Are Liverpool the exception to long-range shooting rule? –

At Anfield there’s an old bit that wears slightly thin about telling players to shoot from a long way out. It might not be such a joke anymore, though.

Every once in a while there’s a goal of the month compilation from December 2006 that does the rounds online.

This sublime collection of strikes leaves you not quite able to believe they were all scored in the same season, let alone calendar month.

While this was a particularly special few weeks for goals to make your jaw drop, it is noticeable how little we see the phenomenon now.

Steven Gerrard, David Beckham, Wayne Rooney – they all built their legacy on their ability to score from range, but it is becoming increasingly rare for top teams and players to shoot from outside the box now.

In the last week alone, stunning efforts from Trent Alexander-Arnold, Alexis Mac Allister, Harvey Elliott and even Wataru Endo appeared to buck that trend for Liverpool, so we had a look at whether long-distance shooting could be making a return at Anfield.

 

Why are there less screamers?

Well, the answer is simple in one respect; players are shooting from range less. In 2003, the Premier League saw about 45 percent of its shots come from outside the box, reported the Times.

That figure hovers around 33 percent for this season. The reason why players aren’t shooting from distance is more complex.

Gerrard’s late equaliser in the 2006 FA Cup final was a statistical anomaly.
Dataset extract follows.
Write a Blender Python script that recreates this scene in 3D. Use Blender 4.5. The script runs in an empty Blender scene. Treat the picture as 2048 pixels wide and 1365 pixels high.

He even admitted himself that he only took the shot on because he was too tired to do anything else.

It would have left Jurgen Klopp furious on the touchline, until it hit the net of course.

With a bigger focus on analytics in elite football, coaches like Klopp and Pep Guardiola aren’t encouraging players to shoot from far out.

These long-range efforts are associated with a low chance of scoring and a high risk of losing the ball.

Instead, managers prefer to keep the opponent under pressure, breaking down defences by overloading the opposition in wide areas.

This is also why we have seen a decline in wingers trying to dribble past their direct opponent, usually opting to find an alternative route to goal.

 

Liverpool’s trend

Liverpool are no different to the rest of the Premier League and there has been a noticeable drop-off in the number long shots being attempted.

Thanks to LFQuiz, we know 10 of Liverpool’s 103 goals last season were scored from outside the box.

From the 58 scored this season, seven have already been fired in from further than 18 yards, including Elliott’s winner against Crystal Palace on Sunday.

Using WhoScored.com, we can see Liverpool have taken 39 percent of their league shots this season from outside the box – only Fulham have a higher percentage.

The numbers suggest Liverpool’s shooting and success from distance is up from last season, but still remains well below the average before Klopp arrived.

 

Why the change?

With Liverpool 2.0 has come a change in playing style, but it isn’t necessarily the reason for the increased amount of long shots.

It is more likely to be down to the personnel and the positions they are playing.

LFQuiz tell us that the Reds’ new midfielders all score more goals than last summer’s leavers.

Since moving to RB Leipzig, Dominik Szoboszlai has averaged a goal roughly every five games, Alexis Mac Allister every six since joining Brighton, and Wataru Endo every nine since signing for Stuttgart in 2019.

Their goal threat is much higher than from Fabinho, Jordan Henderson, James Milner, Naby Keita and even Alex Oxlade-Chamberlain. They each averaged 19.1, 14.9, 12.7, 11.7 and 7.7 games per goal respectively.

The numbers concur with the idea that Liverpool’s new players are better at shooting from range, but so does using your eyes.

In October, Pep Lijnders said: “We want technique, so when we buy we buy technique, something specific to improve our style because teams adapt to us.

“They learn about our strengths and stop them. But that comes more from the individual styles. What the players have all in common is technique.”

Szoboszlai’s goal against Leicester and Mac Allister’s strike against Fulham are both cases in point.

There are other variables involved with Liverpool’s rise in shooting from distance, too – Darwin Nunez‘s tendency to let fly is one, but Alexander-Arnold’s shift in position is a bigger influence.

The vice-captain’s role change to an inverted right-back, or midfielder as we have seen recently, allows the pitch to open up more for him in central areas.

Whereas in the past he was delivering the crucial cross from the wing, more often he is now taking up positions outside the box to thread a key pass or shoot.

 

What does it all mean?

2TBY6PX Liverpool's Harvey Elliott celebrates scoring his sides second goal during the Premier League match at Selhurst Park, London. Picture date: Saturday December 9, 2023.

Well, a very general trend in the numbers suggest Liverpool have been better in recent years when they have refrained from long-distance shooting.

However, last season’s anomaly means proves it isn’t the be-all and end-all.

Guardiola’s Man City, a side famed for their methodical approach, took more of their shots from outside the box than Liverpool last season and won the treble, there isn’t necessarily a right and wrong.

What is crucial, though, is that shooting from range doesn’t replace fluid build-up play and sticking to the manager’s tactical plan pre-game.

Still, it can never be a bad thing to have players with a worldie in their locker.